To do: Skip the pictures, please, and write out exactly the lines from the opening of the data through the line containing "mb.build('leaves', M['leaf'], root, recalc=False)".

Information provided:
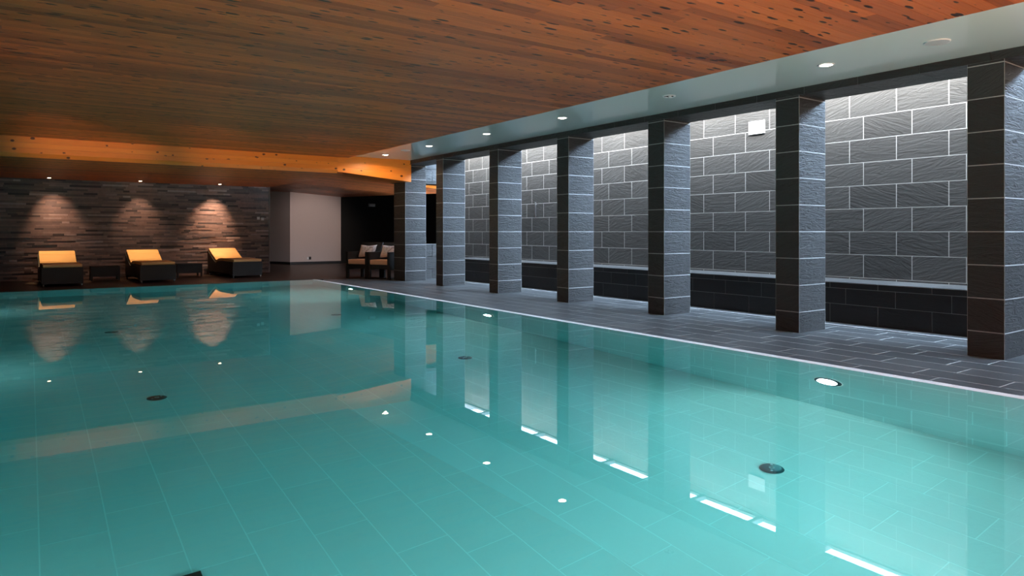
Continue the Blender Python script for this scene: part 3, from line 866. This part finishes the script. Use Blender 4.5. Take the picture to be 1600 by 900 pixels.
for k, (c, lab) in enumerate(zip(chairs, ('patterned cream throw pillow on the left armchair', 'patterned cream throw pillow on the armchair by the pillar'))):
    o = pl if k == 0 else pl.copy()
    if k: COL.objects.link(o)
    m = Matrix.Translation(c.location) @ Matrix.Rotation(rz, 4, 'Z') @ Matrix.Translation((0.32, 0.43, 0.650)) @ Matrix.Rotation(R(-20), 4, 'X')
    o.matrix_world = m
    o.location = m.to_translation(); o.rotation_euler = m.to_euler()
    tag(o, lab, 'pillow', 'throw pillows on the armchairs')

# small dark plant by the last pillars
root = empty('potted_plant', (7.80, 13.80, 0)); tag(root, 'small dark low plant on the floor behind the sixth pillar, by the end wall', 'plant')
mb = MB(); mb.lathe([(0.0001, 0.0), (0.09, 0.0), (0.12, 0.07), (0.11, 0.07), (0.085, 0.02)], seg=24); mb.build('pot', M['black'], root)
mb = MB()
for i in range(70):
    a = random.uniform(0, 2*PI); el = random.uniform(0.1, 1.4); L = random.uniform(0.10, 0.19)
    d = Vector((math.cos(a)*math.cos(el), math.sin(a)*math.cos(el), math.sin(el))); s = Vector((-math.sin(a), math.cos(a), 0))*0.014
    b = Vector((0, 0, 0.05)); m_ = b+d*L*0.6; t_ = b+d*L+Vector((0, 0, -0.02))
    mb.face([b, m_-s, t_, m_+s], smooth=False)
mb.build('leaves', M['leaf'], root, recalc=False)

# added warm uplighters, unseen behind the viewer, to brighten the plank ceiling
for x, pw_ in ((-0.4, 850), (2.2, 950), (4.6, 780)):
    root = empty('added_uplighter', (x, -2.3, 0)); tag(root, 'added floor uplighter on the near deck behind the viewer', 'added floor light', 'added uplighters on the near deck')
    mb = MB(); mb.cyl((0, 0, 0.01), 0.12, 0.02); mb.cyl((0, 0, 0.11), 0.03, 0.19); mb.build('stand', M['steel'], root)
    mb = MB(); mb.lathe([(0.03, 0.20), (0.09, 0.26), (0.11, 0.32), (0.105, 0.32), (0.085, 0.262), (0.03, 0.205)]); mb.build('bowl', M['steel'], root)
    spot('uplighter_fill', (x, -2.3, 0.34), (x+0.3, 0.05, 2.7), pw_, (1.0, 0.64, 0.42), 90, 0.9, 0.07)

for y, tx, ty, pw_ in ((5.6, 1.6, 9.0, 90),):  # added uplighter on the unseen left deck, more light for the ceiling
    root = empty('added_uplighter', (-1.75, y, 0)); tag(root, 'added floor uplighter on the left deck outside the photo', 'added floor light', 'added uplighters on the left deck')
    mb = MB(); mb.cyl((0, 0, 0.01), 0.12, 0.02); mb.cyl((0, 0, 0.11), 0.03, 0.19); mb.build('stand', M['steel'], root)
    mb = MB(); mb.lathe([(0.03, 0.20), (0.09, 0.26), (0.11, 0.32), (0.105, 0.32), (0.085, 0.262), (0.03, 0.205)]); mb.build('bowl', M['steel'], root)
    spot('uplighter_fill', (-1.75, y, 0.34), (tx, ty, 2.62), pw_, (1.0, 0.56, 0.32), 76, 1.0, 0.07)

# added unseen washer aimed along the hall to brighten the timber beam
root = empty('added_beam_washer', (-1.75, 4.6, 0)); tag(root, 'added floor washer on the left deck outside the photo, aimed at the timber beam', 'added floor light')
mb = MB(); mb.cyl((0, 0, 0.01), 0.12, 0.02); mb.cyl((0, 0, 0.11), 0.03, 0.19); mb.build('stand', M['steel'], root)
mb = MB(); mb.lathe([(0.03, 0.20), (0.09, 0.26), (0.11, 0.32), (0.105, 0.32), (0.085, 0.262), (0.03, 0.205)]); mb.build('bowl', M['steel'], root)
for tx in (0.9, 3.6, 6.2):
    spot('washer_fill', (-1.75, 4.6, 0.34), (tx, FY, 2.62), 1350, (1.0, 0.60, 0.27), 15, 1.0, 0.05)

# ------------------------------------------------------------------ daylight
w = bpy.data.worlds.new('sky'); bpy.context.scene.world = w; w.use_nodes = True
nt = w.node_tree; bg = nt.nodes['Background']
tc = nt.nodes.new('ShaderNodeTexCoord'); sx = nt.nodes.new('ShaderNodeSeparateXYZ'); nt.links.new(tc.outputs['Generated'], sx.inputs[0])
mr = nt.nodes.new('ShaderNodeMapRange'); mr.inputs[1].default_value = -0.65; mr.inputs[2].default_value = 0.15; nt.links.new(sx.outputs[0], mr.inputs[0])
mxw = nt.nodes.new('ShaderNodeMix'); mxw.data_type = 'RGBA'
mxw.inputs[6].default_value = (1.0, 0.98, 0.93, 1); mxw.inputs[7].default_value = (0.52, 0.73, 1.0, 1)   # bright cloud towards -X, blue sky elsewhere
nt.links.new(mr.outputs[0], mxw.inputs[0]); nt.links.new(mxw.outputs[2], bg.inputs[0])
m1 = nt.nodes.new('ShaderNodeMath'); m1.operation = 'MULTIPLY'; m1.inputs[1].default_value = -125.0; m1.use_clamp = False; nt.links.new(sx.outputs[1], m1.inputs[0])
m2 = nt.nodes.new('ShaderNodeMath'); m2.operation = 'MAXIMUM'; m2.inputs[1].default_value = 0.0; nt.links.new(m1.outputs[0], m2.inputs[0])
m3 = nt.nodes.new('ShaderNodeMath'); m3.operation = 'ADD'; m3.inputs[1].default_value = 24.0; nt.links.new(m2.outputs[0], m3.inputs[0])
nt.links.new(m3.outputs[0], bg.inputs[1])                       # sky brightness raised towards -Y to light the pillar faces
def portal(loc, rot, sx, sy):
    l = bpy.data.lights.new('daylight_portal', 'AREA'); l.shape = 'RECTANGLE'; l.size = sx; l.size_y = sy
    l.cycles.is_portal = True
    o = link(bpy.data.objects.new('daylight_portal', l)); o.location = loc; o.rotation_euler = rot
portal(((SKX+WALLX)/2, (YN+14.55)/2, ZS+0.17), (0, 0, 0), WALLX-SKX+0.3, 14.55-YN)
portal(((NW[0]+NW[1])/2, YN-0.21, (NW[2]+NW[3])/2), (R(90), 0, 0), NW[1]-NW[0], NW[3]-NW[2])

# ------------------------------------------------------------------ camera
cam = bpy.data.cameras.new('camera'); co = link(bpy.data.objects.new('camera', cam))
co.location = (0, 0, EYE); co.rotation_euler = (R(90), 0, -R(35.32))
cam.sensor_width = 36.0; cam.lens = 24.0; cam.shift_y = -88/1600; cam.clip_start = 0.05
sc = bpy.context.scene
sc.camera = co
sc.view_settings.view_transform = 'Standard'; sc.view_settings.look = 'None'
sc.view_settings.gamma = 1.0; sc.view_settings.use_curve_mapping = False
sc.view_settings.exposure = 0.0
cy = sc.cycles
cy.use_denoising = True
try: cy.denoiser = 'OPENIMAGEDENOISE'
except Exception: pass
cy.max_bounces = 14; cy.diffuse_bounces = 6; cy.glossy_bounces = 6; cy.transmission_bounces = 10; cy.transparent_max_bounces = 8
cy.sample_clamp_indirect = 6.0
cy.caustics_reflective = True; cy.caustics_refractive = True; cy.blur_glossy = 0.5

Answer below:
Continue the Blender Python script for this scene: part 3, from line 866. This part finishes the script. Use Blender 4.5. Take the picture to be 1600 by 900 pixels.
for k, (c, lab) in enumerate(zip(chairs, ('patterned cream throw pillow on the left armchair', 'patterned cream throw pillow on the armchair by the pillar'))):
    o = pl if k == 0 else pl.copy()
    if k: COL.objects.link(o)
    m = Matrix.Translation(c.location) @ Matrix.Rotation(rz, 4, 'Z') @ Matrix.Translation((0.32, 0.43, 0.650)) @ Matrix.Rotation(R(-20), 4, 'X')
    o.matrix_world = m
    o.location = m.to_translation(); o.rotation_euler = m.to_euler()
    tag(o, lab, 'pillow', 'throw pillows on the armchairs')

# small dark plant by the last pillars
root = empty('potted_plant', (7.80, 13.80, 0)); tag(root, 'small dark low plant on the floor behind the sixth pillar, by the end wall', 'plant')
mb = MB(); mb.lathe([(0.0001, 0.0), (0.09, 0.0), (0.12, 0.07), (0.11, 0.07), (0.085, 0.02)], seg=24); mb.build('pot', M['black'], root)
mb = MB()
for i in range(70):
    a = random.uniform(0, 2*PI); el = random.uniform(0.1, 1.4); L = random.uniform(0.10, 0.19)
    d = Vector((math.cos(a)*math.cos(el), math.sin(a)*math.cos(el), math.sin(el))); s = Vector((-math.sin(a), math.cos(a), 0))*0.014
    b = Vector((0, 0, 0.05)); m_ = b+d*L*0.6; t_ = b+d*L+Vector((0, 0, -0.02))
    mb.face([b, m_-s, t_, m_+s], smooth=False)
mb.build('leaves', M['leaf'], root, recalc=False)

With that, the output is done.